RISING star Chris Aubrey is excited by the prospect of the new PDC Challenge Tour, but is hoping he won’t be eligible to compete in it for very long.

Following the success of the Youth Tour since its inception in 2011 the event has been rebranded to include players aged 14-25, with an increased prize fund and 15 tournaments a year set to make the pathway through to senior darts easier.

Any young players in the top 64 of the PDC Order of Merit are not eligible to compete on the new Challenge Tour, and Aubrey is keen to follow in the footsteps of Arron Monk, Michael van Gerwen and Michael Smith and make his mark in the senior game.
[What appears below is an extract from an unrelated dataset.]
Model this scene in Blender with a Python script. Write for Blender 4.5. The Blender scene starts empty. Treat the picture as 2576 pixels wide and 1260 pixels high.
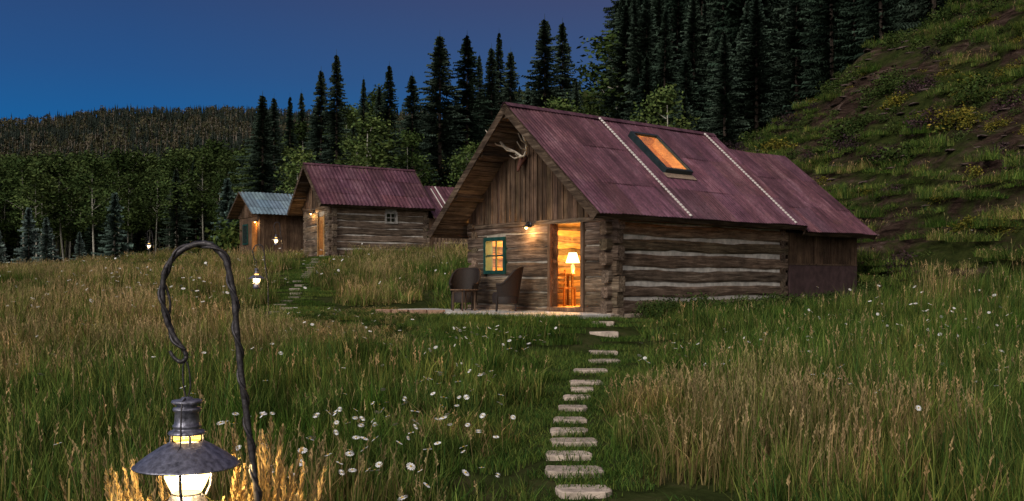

“The way they have done it is definitely interesting that’s for sure, because any player in the top 64 now can’t compete in the youth events,” he said.

“I’m expecting a lot more entries into the events now than there were before, and the competition is going to be really tough.

“But hopefully I won’t be in it all that long because I want to be getting into the top 64 myself, because there are a lot of rewards that go with that.

“It gives you a better chance of qualifying for things, and also if you can get in there it means you don’t have to go back to Q-School when your tour card is up.”

With the likes of Monk and van Gerwen no longer eligible to compete some of Aubrey’s toughest opponent have been removed from the equation, but the youngster insisted that doesn’t necessarily make it easier for him to win tournaments.

“A lot of people have said to me that is opens the way up for me, and although it does I don’t think it is necessarily for the best,” he said.

“There are a lot of good players outside the top 64 in the world but over the age of 21 who can come back down into this new tour, and they will give us all a lot of good competition.

“Obviously people like Michael van Gerwen, Arron Monk and James Hubbard, won’t be able to compete any more, but there are plenty of good players out there and it will mix it up a bit.”

Aubrey has stepped up preparations for the new PDC season which begins in February by practicing for three or four hours a day alongside brother Jack Tweddell, as well taking part in smaller tournaments around the country.

“It was hard around the Christmas and the yew year because you have commitments and need to spend time with the family, but since New Year’s Day I have been putting in the hours practicing and I want to do three or four hours a day,” he said.

“I didn’t always do that last year, but I am putting the hours in now.

“I won a tournament in Andover recently and then reached the semis of another at Cheddar the day after, and that is all good for the confidence leading into the new year.

“I’m really looking forward to getting started now.”